First what do I mean by greater freedom? Well, despite Bermuda repealing its same-sex marriage law we’re unlikely to see any major roll-back of these laws in countries where it has already been approved. Those countries are instead likely to continue to give greater freedom to the LGBTQ community. And despite the inherent contradictions between secularism and transgenderism I expect many of these liberalized nations to give individuals greater freedom to shape their gender identity. Alongside this there will be a push towards a greater acceptance of differing forms of relationships. So David Robertson writes that the next big social change will be an acceptance of polyamory and polygamy.

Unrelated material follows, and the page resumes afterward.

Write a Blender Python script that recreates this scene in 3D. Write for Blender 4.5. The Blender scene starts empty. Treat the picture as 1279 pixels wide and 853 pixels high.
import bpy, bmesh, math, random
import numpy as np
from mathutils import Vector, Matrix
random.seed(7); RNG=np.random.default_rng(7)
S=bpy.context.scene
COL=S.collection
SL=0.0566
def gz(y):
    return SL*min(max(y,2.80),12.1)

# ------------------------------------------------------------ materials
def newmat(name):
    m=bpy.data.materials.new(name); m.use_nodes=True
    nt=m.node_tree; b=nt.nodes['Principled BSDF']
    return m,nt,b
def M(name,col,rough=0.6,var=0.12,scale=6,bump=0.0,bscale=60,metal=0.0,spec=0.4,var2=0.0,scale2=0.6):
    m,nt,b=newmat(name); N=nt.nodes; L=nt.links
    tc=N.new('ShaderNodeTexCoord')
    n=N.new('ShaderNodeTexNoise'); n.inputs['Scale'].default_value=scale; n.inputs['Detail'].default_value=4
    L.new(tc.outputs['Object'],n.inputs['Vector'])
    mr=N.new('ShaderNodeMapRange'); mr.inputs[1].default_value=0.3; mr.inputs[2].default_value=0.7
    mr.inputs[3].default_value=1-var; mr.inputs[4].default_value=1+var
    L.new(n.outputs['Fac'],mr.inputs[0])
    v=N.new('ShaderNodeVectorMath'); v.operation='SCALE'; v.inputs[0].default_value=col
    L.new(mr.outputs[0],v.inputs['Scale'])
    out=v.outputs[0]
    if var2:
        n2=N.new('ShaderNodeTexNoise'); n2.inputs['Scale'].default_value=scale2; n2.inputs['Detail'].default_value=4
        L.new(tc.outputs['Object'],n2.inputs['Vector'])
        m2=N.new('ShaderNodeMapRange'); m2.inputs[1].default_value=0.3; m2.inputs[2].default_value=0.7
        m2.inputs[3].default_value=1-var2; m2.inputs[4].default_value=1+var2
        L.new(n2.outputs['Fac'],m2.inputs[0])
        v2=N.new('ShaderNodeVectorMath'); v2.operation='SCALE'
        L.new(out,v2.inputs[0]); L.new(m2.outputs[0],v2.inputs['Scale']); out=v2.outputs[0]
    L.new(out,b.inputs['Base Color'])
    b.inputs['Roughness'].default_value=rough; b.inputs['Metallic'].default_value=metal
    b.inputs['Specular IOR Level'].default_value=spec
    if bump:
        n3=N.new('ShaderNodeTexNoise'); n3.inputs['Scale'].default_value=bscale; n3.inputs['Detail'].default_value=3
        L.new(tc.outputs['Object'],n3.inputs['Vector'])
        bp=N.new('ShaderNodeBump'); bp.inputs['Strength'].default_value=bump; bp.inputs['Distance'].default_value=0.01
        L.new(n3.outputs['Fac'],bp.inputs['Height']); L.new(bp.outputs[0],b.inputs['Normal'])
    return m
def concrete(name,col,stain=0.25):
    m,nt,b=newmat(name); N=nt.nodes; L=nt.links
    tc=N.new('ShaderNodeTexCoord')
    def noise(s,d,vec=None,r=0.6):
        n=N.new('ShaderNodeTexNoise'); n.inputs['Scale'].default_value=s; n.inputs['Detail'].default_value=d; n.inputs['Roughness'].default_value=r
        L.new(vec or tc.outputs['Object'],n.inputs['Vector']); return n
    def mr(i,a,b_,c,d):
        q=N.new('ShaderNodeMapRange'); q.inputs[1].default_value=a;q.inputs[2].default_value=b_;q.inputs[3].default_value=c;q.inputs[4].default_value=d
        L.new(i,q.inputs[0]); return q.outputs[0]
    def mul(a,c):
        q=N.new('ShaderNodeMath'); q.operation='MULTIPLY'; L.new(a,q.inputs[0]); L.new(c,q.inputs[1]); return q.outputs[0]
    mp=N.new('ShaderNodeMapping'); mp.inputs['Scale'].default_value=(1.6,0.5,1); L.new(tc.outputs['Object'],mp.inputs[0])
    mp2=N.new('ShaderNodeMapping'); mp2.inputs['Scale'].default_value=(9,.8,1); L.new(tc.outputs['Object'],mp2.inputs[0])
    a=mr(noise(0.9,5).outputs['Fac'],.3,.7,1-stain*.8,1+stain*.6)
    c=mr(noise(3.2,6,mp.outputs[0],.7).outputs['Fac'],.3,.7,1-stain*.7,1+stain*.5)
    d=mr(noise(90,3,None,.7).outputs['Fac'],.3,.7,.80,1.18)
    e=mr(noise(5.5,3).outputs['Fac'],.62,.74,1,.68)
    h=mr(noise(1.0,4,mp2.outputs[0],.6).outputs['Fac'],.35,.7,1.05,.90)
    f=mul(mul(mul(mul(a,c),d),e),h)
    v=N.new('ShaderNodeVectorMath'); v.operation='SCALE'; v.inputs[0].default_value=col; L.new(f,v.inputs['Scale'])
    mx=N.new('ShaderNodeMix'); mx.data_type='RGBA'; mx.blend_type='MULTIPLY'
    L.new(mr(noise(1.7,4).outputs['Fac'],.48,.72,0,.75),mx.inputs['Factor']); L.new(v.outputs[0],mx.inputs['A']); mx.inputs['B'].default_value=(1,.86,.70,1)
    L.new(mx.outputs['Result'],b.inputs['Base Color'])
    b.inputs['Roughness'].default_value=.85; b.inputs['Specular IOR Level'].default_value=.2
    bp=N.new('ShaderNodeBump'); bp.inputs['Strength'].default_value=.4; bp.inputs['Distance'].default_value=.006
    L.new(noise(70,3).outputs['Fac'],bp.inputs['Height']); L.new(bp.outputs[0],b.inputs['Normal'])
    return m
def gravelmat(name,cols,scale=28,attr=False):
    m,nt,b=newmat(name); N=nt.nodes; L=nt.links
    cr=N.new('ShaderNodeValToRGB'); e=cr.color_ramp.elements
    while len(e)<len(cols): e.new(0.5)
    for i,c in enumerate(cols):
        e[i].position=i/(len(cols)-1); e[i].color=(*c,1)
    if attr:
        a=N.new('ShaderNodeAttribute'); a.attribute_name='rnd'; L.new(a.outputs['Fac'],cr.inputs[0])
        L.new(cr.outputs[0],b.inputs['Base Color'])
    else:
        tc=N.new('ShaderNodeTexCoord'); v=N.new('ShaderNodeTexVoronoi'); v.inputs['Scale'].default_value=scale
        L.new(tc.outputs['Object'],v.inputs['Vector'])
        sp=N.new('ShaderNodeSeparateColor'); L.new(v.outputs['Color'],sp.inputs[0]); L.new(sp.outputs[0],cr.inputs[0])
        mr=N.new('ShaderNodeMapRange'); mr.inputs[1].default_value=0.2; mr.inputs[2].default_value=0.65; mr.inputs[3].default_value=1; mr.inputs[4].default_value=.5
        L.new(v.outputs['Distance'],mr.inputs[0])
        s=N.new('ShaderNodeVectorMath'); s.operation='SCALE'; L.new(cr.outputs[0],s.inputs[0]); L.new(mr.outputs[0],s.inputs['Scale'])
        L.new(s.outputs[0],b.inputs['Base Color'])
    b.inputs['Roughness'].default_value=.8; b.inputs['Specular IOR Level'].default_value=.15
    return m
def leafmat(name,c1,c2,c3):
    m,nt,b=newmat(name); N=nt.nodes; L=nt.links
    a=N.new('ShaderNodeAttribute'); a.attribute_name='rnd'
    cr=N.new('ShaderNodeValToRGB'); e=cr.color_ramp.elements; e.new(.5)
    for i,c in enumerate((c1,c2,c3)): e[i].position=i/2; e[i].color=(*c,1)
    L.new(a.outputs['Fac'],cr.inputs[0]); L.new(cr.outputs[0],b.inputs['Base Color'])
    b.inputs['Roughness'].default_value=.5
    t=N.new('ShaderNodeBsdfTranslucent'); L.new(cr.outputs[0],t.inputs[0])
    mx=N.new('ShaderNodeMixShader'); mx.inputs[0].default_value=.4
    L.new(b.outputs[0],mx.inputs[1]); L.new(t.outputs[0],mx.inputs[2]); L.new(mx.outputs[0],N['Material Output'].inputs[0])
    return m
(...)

I think he’s half right.

I think there will be a push for greater cultural acceptance for all sorts of poly but I remain cautious about an inevitable acceptance of polygamy because any push for polygamy will run headlong into feminism which generally stands opposed to polygamy as being a bad deal for women (and they’re right to think so). But western nations will continue to accept and promote the individuals right to generally be whatever they want and will come down hard on people who criticize them for it.

At the same time, we may also see a greater conservatism (only without any religious underpinning). Trevin Wax wonders Will Sexual Propriety Make a Comeback?

Is it possible we will see the development of new standards for sexual behavior that go beyond “consent”? Will we see the emergence of a modified secular version of prudishness? Is it possible that, in terms of behavior, the next generation may be more conservative than the last? How will people respond to the heightened sensitivities that show up in a culture that once prided itself on destroying boundaries?

The starting point will be pornography. This NY Times article  What Teenagers Are Learning From Online Porn about attempts to teach porn literacy (ie real life isn’t like porn and thinking it is will be bad for you) is instructive (*note the article has some pretty descriptive stuff of what teens are consuming).

It’s not just conservatives like Ross Douthat who are suggesting porn should be censored although that is likely to hit some problems around freedom of speech. As Tyler Cowen says,

My fear is that the American internet would evolve rather rapidly toward Chinese-style institutions of control (though they would not used right now), without stopping porn very much, but leading to increasing calls to censor many other things too.

It’s not at all beyond the realm of possibility that in some places we would see Christians supporting the status quo not because they don’t want porn blocked but because they’d fear that they would be censored by cultural elites who are generally hostile towards orthodox religion.

There will be increasing technological attempts to solve the problem of consent, to attempts to restrict access to porn, but technology cannot solve the problem of sin.

As Trevin Wax says,

As Christians, we know that our culture cannot have it both ways. We cannot maintain that sex is something casual and merely physical and at the same time claim it is so fraught with significance that any infraction is met with disdain and immediate censure. Modesty is not the opposite of sexuality; it’s the framework that allows sexuality to flourish in a physical union built upon a spiritual covenant.